Judicial Capture by Dark Money, Not a Roberts-Trump Grudge Match
The narrative of a personal feud between Chief Justice Roberts and Donald Trump obscures a deeper structural crisis: the Supreme Court, insulated by lifetime tenure and captured by dark-money networks, has systematically expanded executive and corporate power through rulings like Loper Bright and Trump v. United States.

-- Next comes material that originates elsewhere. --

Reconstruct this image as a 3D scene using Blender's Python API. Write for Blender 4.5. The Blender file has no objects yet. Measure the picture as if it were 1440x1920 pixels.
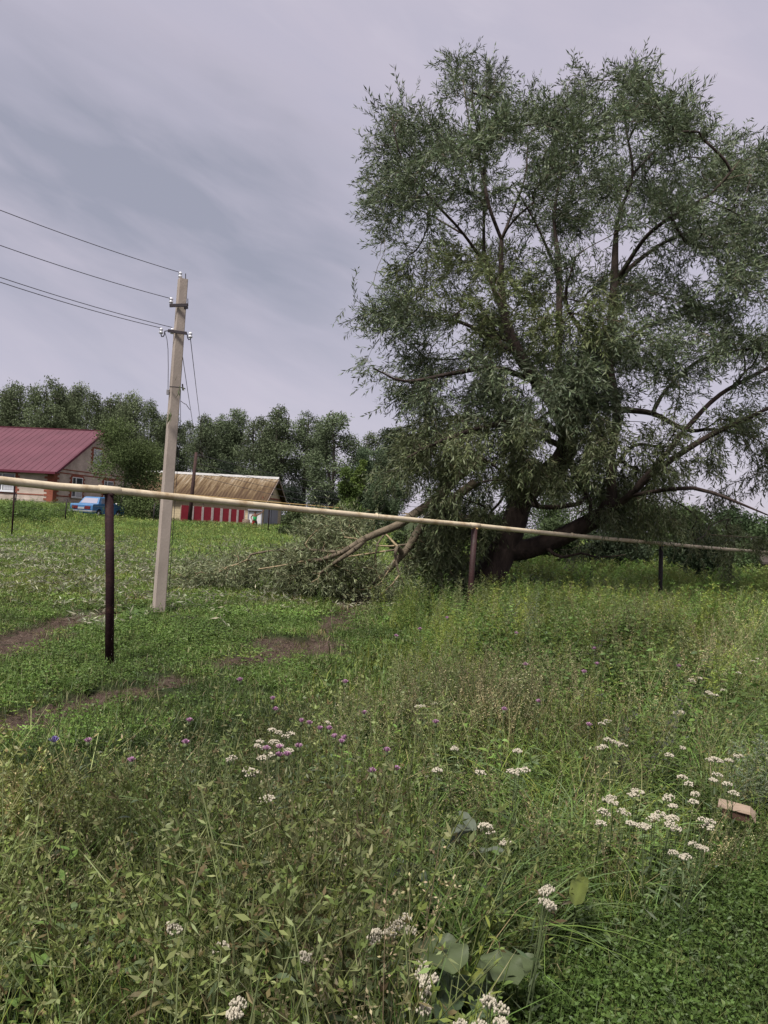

The prevailing media narrative frames the Supreme Court as a stage for a personal rivalry between Chief Justice Roberts and Donald Trump. But this framing obscures a far more systemic threat: the Court has been structurally captured by the same billionaire and corporate donor network that has reshaped the Republican Party. Lifetime tenure insulates justices from any electoral accountability, while dark-money organizations like the Federalist Society and the Koch network vet and promote nominees who reliably vote to expand executive authority and slash regulatory safeguards. The Court’s recent decisions — dismantling Chevron deference in Loper Bright (2024), granting sweeping presidential immunity in Trump v. United States (2024), and opening the door to unlimited corporate spending in Citizens United v. FEC (2010) — have systematically transferred power from Congress and independent agencies to the White House and corporate boardrooms. Notably, Citizens United is not a recent ruling; it was decided in 2010, but its framework continues to enable the dark-money ecosystem that now shapes judicial nominations.
This is not a drama between two men. It is a constitutional crisis engineered by a coordinated elite alliance that sees both branches as tools for entrenching plutocracy. The real story is that the judiciary, especially at the Supreme Court, has become an appendage of the donor class, not a neutral check on executive power. Reforms such as the hypothetical Supreme Court Ethics, Recusal, and Transparency Act — a bill introduced in Congress in 2023 as H.R. 3935 but not enacted — would establish binding ethics rules, require recusal when justices or their spouses have financial conflicts, and mandate disclosure of gifts and travel. Until Congress passes such measures, the Court will remain unaccountable to the public it is meant to serve.
The humanitarian alternative
Congress should pass the Supreme Court Ethics, Recusal, and Transparency (SCERT) Act, which would impose a binding code of conduct, require recusal when justices or their spouses have financial conflicts, and mandate disclosure of all gifts and travel. Additionally, a constitutional amendment to establish 18-year term limits for justices—with staggered appointments every two years—would restore democratic accountability and reduce the incentive for ideological capture by any single administration or donor network. These reforms would preserve the Court's independence while severing its subordination to dark money.
Falsifiable predictions
What this entry claims will happen, and what data would prove it wrong. The Reckoner revisits these against current reality.
- Within two years, at least one Senate hearing will be held on SCERT Act provisions, but no bill will pass the 60-vote threshold.
- By 2030, public approval of the Supreme Court will fall below 35%, driven by perception of partisan capture.